Supervisor:
Stig Munk-Nielsen

Co-Supervisor:
Hongbo Zhao og Szymon Michal Beczkowski

Assessment Committee:
Pooya Davari(Chair)
Associate Professor Arnaud Videt, University of Lille
Professor Kaiji Wada, Tokyo Metropolitan University

Moderator:
Asger Bjørn Jørgensen

Abstract:

Magnetic components play a key role in power electronic devices, such as the storage or transformation of magnetic field energy. Compared to the ideal models, there are leakage inductance, parasitic capacitance, winding losses, core losses, and magnetic saturation in the practical magnetic components. With wide-bandgap (WBG) semiconductors being matured and widely used, the parasitic capacitances in magnetic components result in the electromagnetic interference (EMI) issues and additional losses in power electronic devices due to the rapidly increased switching frequency. To understand and mitigate its effects, this Ph.D. thesis presents a systematic research of the parasitic capacitance in magnetic components, including its definitions, quantifications, modelling, and trade-off design between AC losses and parasitic capacitances.
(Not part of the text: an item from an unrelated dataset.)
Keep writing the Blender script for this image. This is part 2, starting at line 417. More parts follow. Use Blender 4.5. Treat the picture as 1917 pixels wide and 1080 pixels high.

Different definitions of parasitic capacitance in magnetic components are categorized based on different criteria, such as elemental and equivalent parasitic capacitance based on physical mechanism, or parallel and series parasitic capacitance based on frequency characteristics. High frequency behaviours and negative values of parasitic capacitances are also discussed for a comprehensive understanding.

Guarding measurement is applied for the accurate and efficient quantifications of parasitic capacitance in magnetic components. Compared to the conventional two-terminal measurement, there are no pre-analyses, redundant tests, data post-processing, and error propagation in guarding measurement. Through the tests of circuits and transformer prototypes, the feasibility of guarding measurement is verified.

The widely used single perfect electric conductor (PEC) assumption for core in state-of-the-art analytical models of parasitic capacitance in magnetic components is extended to the multi-PEC assumption for the magnetic components with the cores insulated by airgaps, based on which the analytical models are revised to include the effects of airgaps. Both multi-PEC assumption and revised analytical model are verified by finite element method (FEM) simulations and inductor prototypes.

The analytical models of AC losses and parasitic capacitance in the trade-off design of magnetic components are updated for generalization. The FEM simulations and inductor prototypes with different interleaved winding structures and gap formats verify the trade-off design.